Re: ECN & cisco firewall

From: Albert D. Cahalan (acahalan@cs.uml.edu)
Date: Fri Sep 08 2000 - 13:57:32 EST


David S. Miller writes:
> From: Ulrich Kiermayr <kie@thp.univie.ac.at>

> <quote>
> Reserved: 6 bits
>
> Reserved for future use. Must be zero.
> </quote>
>
> The point is: 'must be zero' is redefined by rfc2481 (ECN).
>
> The authors of rfc793 probably, in all honesty, really meant
> "must be set to zero by current implementations".
>
> Even though they did not say this, several pages later they bestow
> upon us the concept of being liberal in what one accepts. Perhaps

To be "liberal in what one accepts" you get rid of firewalls.
The whole point of a firewall is to be conservative.

> sites which RST these ECN carrying packets are the ones which disturb
> me the most, in the Cisco PIX case does the firewall send a reset

So, how would properly written pre-ECN software indicate
rejection of packets with the unknown ECN flag?

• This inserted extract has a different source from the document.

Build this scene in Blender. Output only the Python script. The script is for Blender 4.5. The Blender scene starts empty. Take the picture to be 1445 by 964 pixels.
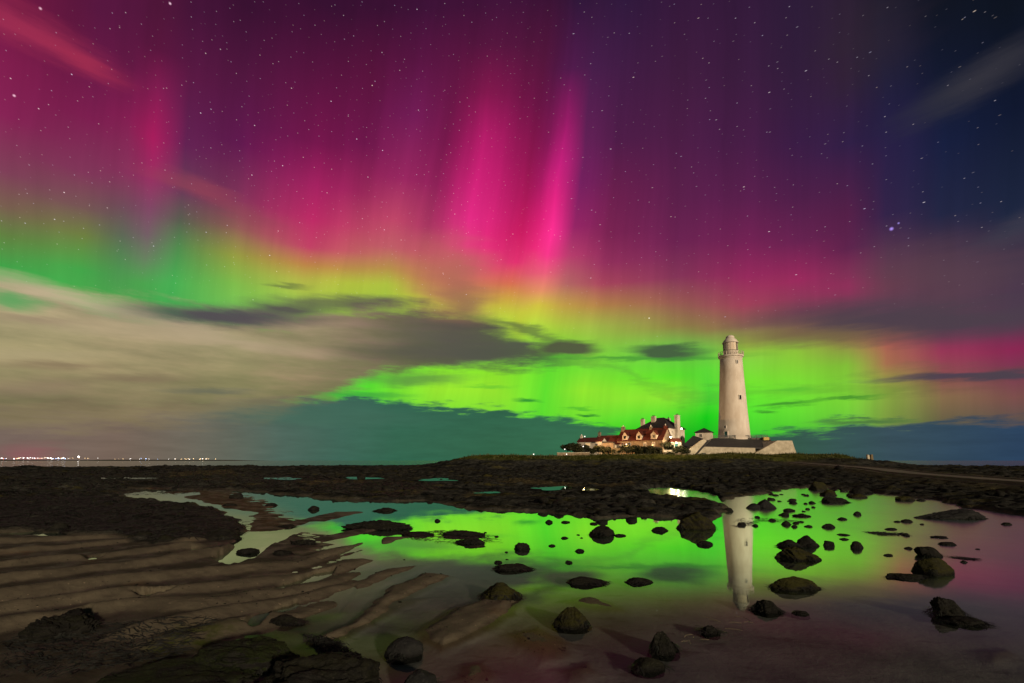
import bpy, bmesh, math, random
import numpy as np
from mathutils import Vector, Matrix
R = math.radians
scene = bpy.context.scene
col = scene.collection
random.seed(7)
RNG = np.random.default_rng(11)

# ------------------------------------------------------------------ camera
F = 660.0            # focal length in pixels of the 1445 px wide photograph
PITCH = R(5.0)
CAMZ = 3.0
YC = 650.0 - F * math.tan(PITCH)     # row of the optical axis (horizon at row 650)
cam = bpy.data.cameras.new("camera")
camo = bpy.data.objects.new("camera", cam)
col.objects.link(camo)
camo.location = (0, 0, CAMZ)
camo.rotation_euler = (R(90) + PITCH, 0, 0)
cam.sensor_width = 36.0
cam.lens = F / 1445.0 * 36.0
cam.shift_y = (592.3 - 482.0) / 1445.0
cam.clip_start = 0.05
cam.clip_end = 60000
scene.camera = camo

SP, CP = math.sin(PITCH), math.cos(PITCH)
def gp(px, py, z=0.0):
    """ground point at height z seen at a pixel of the photograph"""
    th = math.atan((py - YC) / F) - PITCH
    y = (CAMZ - z) / math.tan(max(th, 1e-4))
    d = y * CP + (z - CAMZ) * SP
    return ((px - 722.5) / F * d, y)
def zat(py, y):
    """height at distance y for an image row"""
    k = (YC - py) / F
    # up = -y*SP + q*CP ; depth = y*CP + q*SP ; up = k*depth
    q = y * (k * CP + SP) / (CP - k * SP)
    return CAMZ + q
def xat(px, y, z=5.0):
    return (px - 722.5) / F * (y * CP + (z - CAMZ) * SP)

# ------------------------------------------------------------------ colour helper
def lin(c):
    o = []
    for v in c[:3]:
        v = v / 255.0
        o.append(v / 12.92 if v <= 0.04045 else ((v + 0.055) / 1.055) ** 2.4)
    return tuple(o) + (1.0,)

# ------------------------------------------------------------------ view
scene.view_settings.view_transform = 'Standard'
scene.view_settings.look = 'None'
scene.view_settings.exposure = 0.0
scene.view_settings.gamma = 1.0
scene.view_settings.use_curve_mapping = False
scene.render.engine = 'CYCLES'
scene.cycles.max_bounces = 6
scene.cycles.transparent_max_bounces = 12
scene.cycles.sample_clamp_indirect = 4.0

SUN_EL, SUN_AZ = R(14), R(150)       # azimuth clockwise from +Y: behind the camera, to the right

# ------------------------------------------------------------------ world: aurora night sky
world = bpy.data.worlds.new("World")
scene.world = world
world.use_nodes = True
wt = world.node_tree
wt.nodes.clear()
def wn(t, **kw):
    n = wt.nodes.new(t)
    for k, v in kw.items():
        setattr(n, k, v)
    return n
def wl(a, b):
    wt.links.new(a, b)
def setin(sock, v):
    if isinstance(v, (int, float)):
        sock.default_value = v
    elif isinstance(v, (tuple, list)):
        sock.default_value = v
    else:
        wl(v, sock)
def wm(op, a, b=None, c=None, clamp=False):
    n = wn('ShaderNodeMath', operation=op, use_clamp=clamp)
    setin(n.inputs[0], a)
    if b is not None: setin(n.inputs[1], b)
    if c is not None: setin(n.inputs[2], c)
    return n.outputs[0]
def wmr(v, a, b, c=0.0, d=1.0, smooth=True):
    n = wn('ShaderNodeMapRange', clamp=True)
    n.interpolation_type = 'SMOOTHSTEP' if smooth else 'LINEAR'
    setin(n.inputs[0], v)
    for i, q in enumerate((a, b, c, d)):
        setin(n.inputs[1 + i], q)
    return n.outputs[0]
def wmix(f, a, b, blend='MIX'):
    n = wn('ShaderNodeMix', data_type='RGBA', blend_type=blend)
    n.clamp_factor = True
    setin(n.inputs[0], f); setin(n.inputs[6], a); setin(n.inputs[7], b)
    return n.outputs[2]
def wcomb(x, y, z=0.0):
    n = wn('ShaderNodeCombineXYZ')
    setin(n.inputs[0], x); setin(n.inputs[1], y); setin(n.inputs[2], z)
    return n.outputs[0]
def wramp(v, stops, interp='LINEAR'):
    n = wn('ShaderNodeValToRGB')
    cr = n.color_ramp
    cr.interpolation = interp
    stops = sorted(stops, key=lambda s: s[0])
    while len(cr.elements) < len(stops):
        cr.elements.new(0.5)
    for e, (p, c) in zip(cr.elements, stops):
        e.position = min(max(p, 0), 1)
    for e, (p, c) in zip(cr.elements, stops):
        e.position = min(max(p, 0), 1); e.color = c
    setin(n.inputs[0], v)
    return n.outputs[0]
def wnoise(vec, scale, detail=3.0, rough=0.5, dim='3D', lac=2.0):
    n = wn('ShaderNodeTexNoise', noise_dimensions=dim)
    wl(vec, n.inputs['Vector'])
    n.inputs['Scale'].default_value = scale
    n.inputs['Detail'].default_value = detail
    n.inputs['Roughness'].default_value = rough
    n.inputs['Lacunarity'].default_value = lac
    return n.outputs[0]

def azel(px, py):
    dx, up = (px - 722.5) / F, (YC - py) / F
    d = Vector((dx, CP - up * SP, SP + up * CP)).normalized()
    return math.atan2(d.x, d.y), math.asin(d.z)

tc = wn('ShaderNodeTexCoord')
sep = wn('ShaderNodeSeparateXYZ'); wl(tc.outputs['Generated'], sep.inputs[0])
AZ = wm('ARCTAN2', sep.outputs[0], sep.outputs[1])
ELr = wm('ARCSINE', sep.outputs[2])
EL = wm('MAXIMUM', ELr, 0.0)
ELM = 0.9
# the rays lean a little with height in the middle of the sky
lean = wm('MULTIPLY', wmr(AZ, -0.62, -0.12, 0.0, 0.19), wmr(AZ, 0.15, 0.4, 1.0, 0.3))
warpn = wnoise(wcomb(AZ, EL), 5.0, 2.0)
AZR = wm('SUBTRACT', AZ, wm('MULTIPLY', lean, wm('SUBTRACT', EL, azel(722, 330)[1])))
AZR = wm('ADD', AZR, wm('MULTIPLY', wm('SUBTRACT', warpn, 0.5), 0.035))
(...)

> That's a really anal, zero purpose, check to put into a firewall.
> I don't know of even any embedded printer stacks that puke when
> the reserved flag bits are non-zero. The only things this protects
> anyone from are extensions such as ECN :-)

Who knows what attacks might be done with future extensions?
Your firewall is buggy if it passes strange packets.